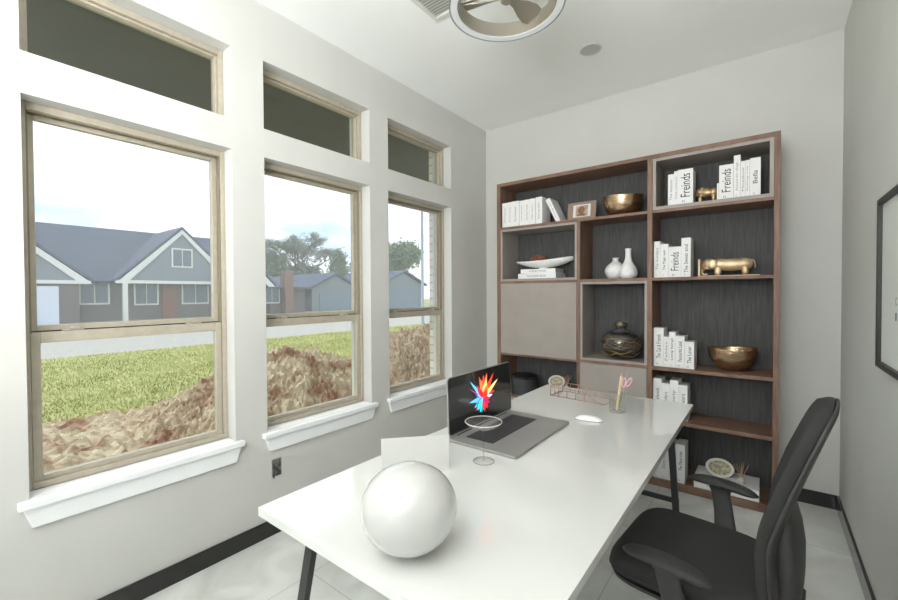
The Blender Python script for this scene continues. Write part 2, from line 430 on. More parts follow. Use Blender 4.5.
for a, b, h, t, l, ik in [(-.651,-.605,.255,'The garden','white book nearest the divider on the bottom shelf',m_ink2),
    (-.605,-.555,.235,'Silent hills','white book second from the divider on the bottom shelf',m_ink2),
    (-.555,-.502,.262,'Far away','white book hidden partly by the black desk leg on the bottom shelf',m_ink2),
    (-.501,-.446,.272,'The Moon river','white upright book right of the black desk leg on the bottom shelf',m_ink)]:
    book(a, b, .052, h, 3.28, l, G, t, .15, ink=ik, tl=.5, th=.42, off=.08)
# lying books
def lying(x0, x1, z0, t, y, d, label, group, title, L=.5, ink=None):
    w = x1-x0
    r = thing('book', label, 'book', ((x0+x1)/2, y, z0), 0, group); c = .0025
    bm = BM(); box(bm, -w/2, w/2, 0, c, 0, t); box(bm, -w/2, w/2, c, d, 0, c); box(bm, -w/2, w/2, c, d, t-c, t); obj('cover', bm, m_book, r, bevel=.0008)
    bm = BM(); box(bm, -w/2+.003, w/2-.003, c, d-.003, c, t-c); obj('pages', bm, m_page, r)
    bm = text_bm(title, w*L, t*.4, (-w*L/2, -.0002, t*.3), (1,0,0), (0,0,1)); obj('title', bm, ink or m_ink2, r)
    return r
lying(-.392, -.030, .052, .072, 3.275, .24, 'large white book lying flat under the oval clock on the bottom shelf', None, 'The Favourite home', .6, m_ink)
ZL = S2+.0187
b1 = lying(-1.765, -1.40, ZL, .045, 3.30, .2, 'white book lying at the bottom of the pair under the boat bowl', 'books lying under the white boat bowl', 'THE GARDEN BOOK')
b2 = lying(-1.73, -1.41, ZL+.0452, .038, 3.30, .2, 'white book lying on top of the pair under the boat bowl', 'books lying under the white boat bowl', 'A LIFE BY THE SEA')
b1.rotation_euler.z = math.radians(-3); b2.rotation_euler.z = math.radians(2)

# boat shaped bowl on the pair
t = thing('boat_bowl', 'white boat shaped ceramic bowl with pointed ends on two lying books', 'bowl', (-1.56, 3.40, ZL+.0834), math.radians(4))
bm = BM()
N, K = 28, 14
def boat(sc, dz):
    rows = []
    for i in range(N+1):
        u = -1+2*i/N; wid = max(.004, .085*math.sqrt(max(0, 1-u*u)))*sc; L = .262*u*(sc if sc < 1 else 1)
        top = .074+.014*u*u+(.014*u); bot = .010+.062*abs(u)**2.2+dz
        row = []
        for k in range(K+1):
            a = PI*k/K; row.append(bm.verts.new((L, wid*math.cos(a), top-(top-bot)*math.sin(a))))
        rows.append(row)
    for A, B in zip(rows, rows[1:]):
        for k in range(K): bm.faces.new((A[k], A[k+1], B[k+1], B[k]))
    return rows
A = boat(1, 0); B = boat(.95, .006)
for i in range(N):
    for k in (0, K): bm.faces.new((A[i][k], A[i+1][k], B[i+1][k], B[i][k]))
obj('bowl_body', bm, m_cer, t, smooth='all')
bm = BM(); lathe(bm, [(0,0), (.042,0), (.04,.012), (.034,.02), (0,.02)], 24); obj('foot', bm, m_cer, t, smooth=True)
# coral lump in it
bm = BM(); bmesh.ops.create_icosphere(bm, subdivisions=4, radius=1)
for v in bm.verts:
    n = v.co.normalized(); k = 1+.22*noise.noise(n*5)+.16*noise.noise(n*12)
    v.co = Vector((n.x*.075*k, n.y*.052*k, n.z*.042*k))
o = obj('dried_coral', bm, m_cone, None, smooth='all'); o.location = (-1.607, 3.40, ZL+.0834+.086)
tag(o, 'rust brown dried coral lump lying in the white boat bowl', 'ornament')

# picture frame with sepia portrait
t = thing('photo_frame', 'small taupe frame with a sepia child portrait leaning on the top left shelf', 'picture frame', (-1.206, 3.345, S1+.001), 0)
t.rotation_euler = (math.radians(-8), 0, 0)
bm = BM(); W, H = .117, .155
box(bm, -W, W, 0, .016, 0, .03); box(bm, -W, W, 0, .016, H-.02, H); box(bm, -W, -W+.044, 0, .016, .03, H-.02); box(bm, W-.044, W, 0, .016, .03, H-.02)
obj('frame_border', bm, m_pf, t, bevel=.001)
bm = BM(); box(bm, -W+.04, W-.04, .006, .012, .025, H-.015); obj('mat_board', bm, m_matt, t)
bm = BM(); box(bm, -.05, .05, .004, .006, .038, H-.03); ph = obj('photo', bm, m_photo, t)
bm = BM(); lathe(bm, [(0,0), (.03,0), (.028,.001), (0,.001)], 20, sx=.95, sy=1.1)
for v in bm.verts: v.co = Vector((v.co.x-.004, .004-v.co.z, v.co.y+.088))
prism(bm, [(-.042,.039), (.036,.039), (.026,.054), (.004,.064), (-.012,.064), (-.034,.054)], 'y', .0032, .004)
obj('portrait', bm, m_sepia, ph)

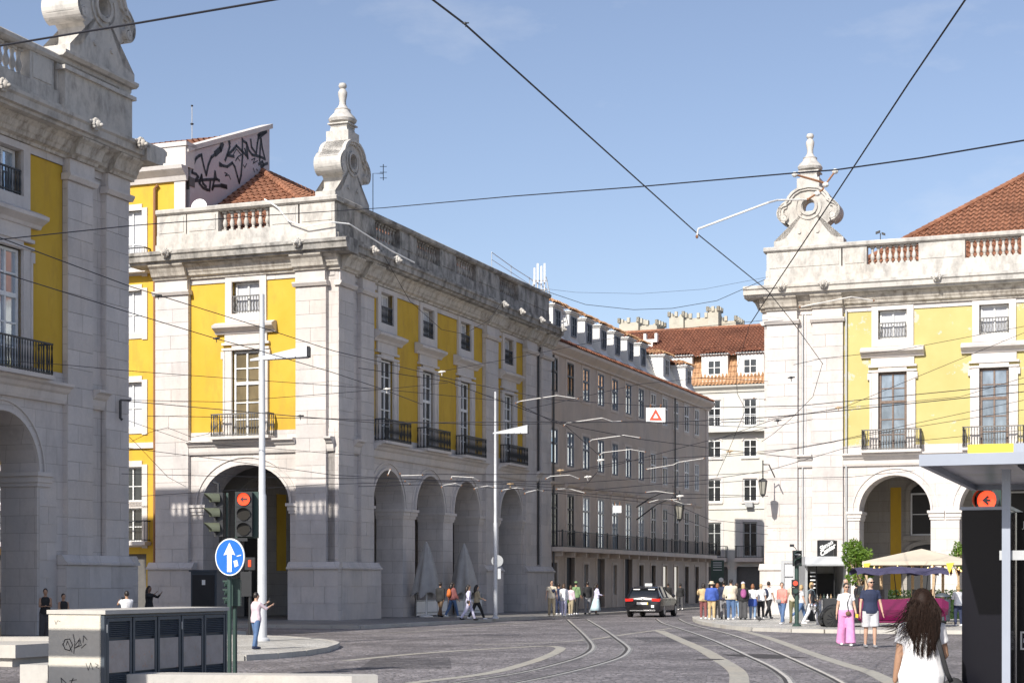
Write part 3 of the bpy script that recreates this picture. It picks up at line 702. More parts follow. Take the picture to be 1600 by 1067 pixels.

++++++++++

Work to do: Your task is to set down the records shown above exactly, minus any pictures.

Response:
The Blender Python script for this scene continues. Write part 2, from line 430 on. More parts follow. Use Blender 4.5.
for a, b, h, t, l, ik in [(-.651,-.605,.255,'The garden','white book nearest the divider on the bottom shelf',m_ink2),
    (-.605,-.555,.235,'Silent hills','white book second from the divider on the bottom shelf',m_ink2),
    (-.555,-.502,.262,'Far away','white book hidden partly by the black desk leg on the bottom shelf',m_ink2),
    (-.501,-.446,.272,'The Moon river','white upright book right of the black desk leg on the bottom shelf',m_ink)]:
    book(a, b, .052, h, 3.28, l, G, t, .15, ink=ik, tl=.5, th=.42, off=.08)
# lying books
def lying(x0, x1, z0, t, y, d, label, group, title, L=.5, ink=None):
    w = x1-x0
    r = thing('book', label, 'book', ((x0+x1)/2, y, z0), 0, group); c = .0025
    bm = BM(); box(bm, -w/2, w/2, 0, c, 0, t); box(bm, -w/2, w/2, c, d, 0, c); box(bm, -w/2, w/2, c, d, t-c, t); obj('cover', bm, m_book, r, bevel=.0008)
    bm = BM(); box(bm, -w/2+.003, w/2-.003, c, d-.003, c, t-c); obj('pages', bm, m_page, r)
    bm = text_bm(title, w*L, t*.4, (-w*L/2, -.0002, t*.3), (1,0,0), (0,0,1)); obj('title', bm, ink or m_ink2, r)
    return r
lying(-.392, -.030, .052, .072, 3.275, .24, 'large white book lying flat under the oval clock on the bottom shelf', None, 'The Favourite home', .6, m_ink)
ZL = S2+.0187
b1 = lying(-1.765, -1.40, ZL, .045, 3.30, .2, 'white book lying at the bottom of the pair under the boat bowl', 'books lying under the white boat bowl', 'THE GARDEN BOOK')
b2 = lying(-1.73, -1.41, ZL+.0452, .038, 3.30, .2, 'white book lying on top of the pair under the boat bowl', 'books lying under the white boat bowl', 'A LIFE BY THE SEA')
b1.rotation_euler.z = math.radians(-3); b2.rotation_euler.z = math.radians(2)

# boat shaped bowl on the pair
t = thing('boat_bowl', 'white boat shaped ceramic bowl with pointed ends on two lying books', 'bowl', (-1.56, 3.40, ZL+.0834), math.radians(4))
bm = BM()
N, K = 28, 14
def boat(sc, dz):
    rows = []
    for i in range(N+1):
        u = -1+2*i/N; wid = max(.004, .085*math.sqrt(max(0, 1-u*u)))*sc; L = .262*u*(sc if sc < 1 else 1)
        top = .074+.014*u*u+(.014*u); bot = .010+.062*abs(u)**2.2+dz
        row = []
        for k in range(K+1):
            a = PI*k/K; row.append(bm.verts.new((L, wid*math.cos(a), top-(top-bot)*math.sin(a))))
        rows.append(row)
    for A, B in zip(rows, rows[1:]):
        for k in range(K): bm.faces.new((A[k], A[k+1], B[k+1], B[k]))
    return rows
A = boat(1, 0); B = boat(.95, .006)
for i in range(N):
    for k in (0, K): bm.faces.new((A[i][k], A[i+1][k], B[i+1][k], B[i][k]))
obj('bowl_body', bm, m_cer, t, smooth='all')
bm = BM(); lathe(bm, [(0,0), (.042,0), (.04,.012), (.034,.02), (0,.02)], 24); obj('foot', bm, m_cer, t, smooth=True)
# coral lump in it
bm = BM(); bmesh.ops.create_icosphere(bm, subdivisions=4, radius=1)
for v in bm.verts:
    n = v.co.normalized(); k = 1+.22*noise.noise(n*5)+.16*noise.noise(n*12)
    v.co = Vector((n.x*.075*k, n.y*.052*k, n.z*.042*k))
o = obj('dried_coral', bm, m_cone, None, smooth='all'); o.location = (-1.607, 3.40, ZL+.0834+.086)
tag(o, 'rust brown dried coral lump lying in the white boat bowl', 'ornament')

# picture frame with sepia portrait
t = thing('photo_frame', 'small taupe frame with a sepia child portrait leaning on the top left shelf', 'picture frame', (-1.206, 3.345, S1+.001), 0)
t.rotation_euler = (math.radians(-8), 0, 0)
bm = BM(); W, H = .117, .155
box(bm, -W, W, 0, .016, 0, .03); box(bm, -W, W, 0, .016, H-.02, H); box(bm, -W, -W+.044, 0, .016, .03, H-.02); box(bm, W-.044, W, 0, .016, .03, H-.02)
obj('frame_border', bm, m_pf, t, bevel=.001)
bm = BM(); box(bm, -W+.04, W-.04, .006, .012, .025, H-.015); obj('mat_board', bm, m_matt, t)
bm = BM(); box(bm, -.05, .05, .004, .006, .038, H-.03); ph = obj('photo', bm, m_photo, t)
bm = BM(); lathe(bm, [(0,0), (.03,0), (.028,.001), (0,.001)], 20, sx=.95, sy=1.1)
for v in bm.verts: v.co = Vector((v.co.x-.004, .004-v.co.z, v.co.y+.088))
prism(bm, [(-.042,.039), (.036,.039), (.026,.054), (.004,.064), (-.012,.064), (-.034,.054)], 'y', .0032, .004)
obj('portrait', bm, m_sepia, ph)

Write part 3 of the bpy script that recreates this picture. It picks up at line 702. More parts follow. Take the picture to be 1600 by 1067 pixels.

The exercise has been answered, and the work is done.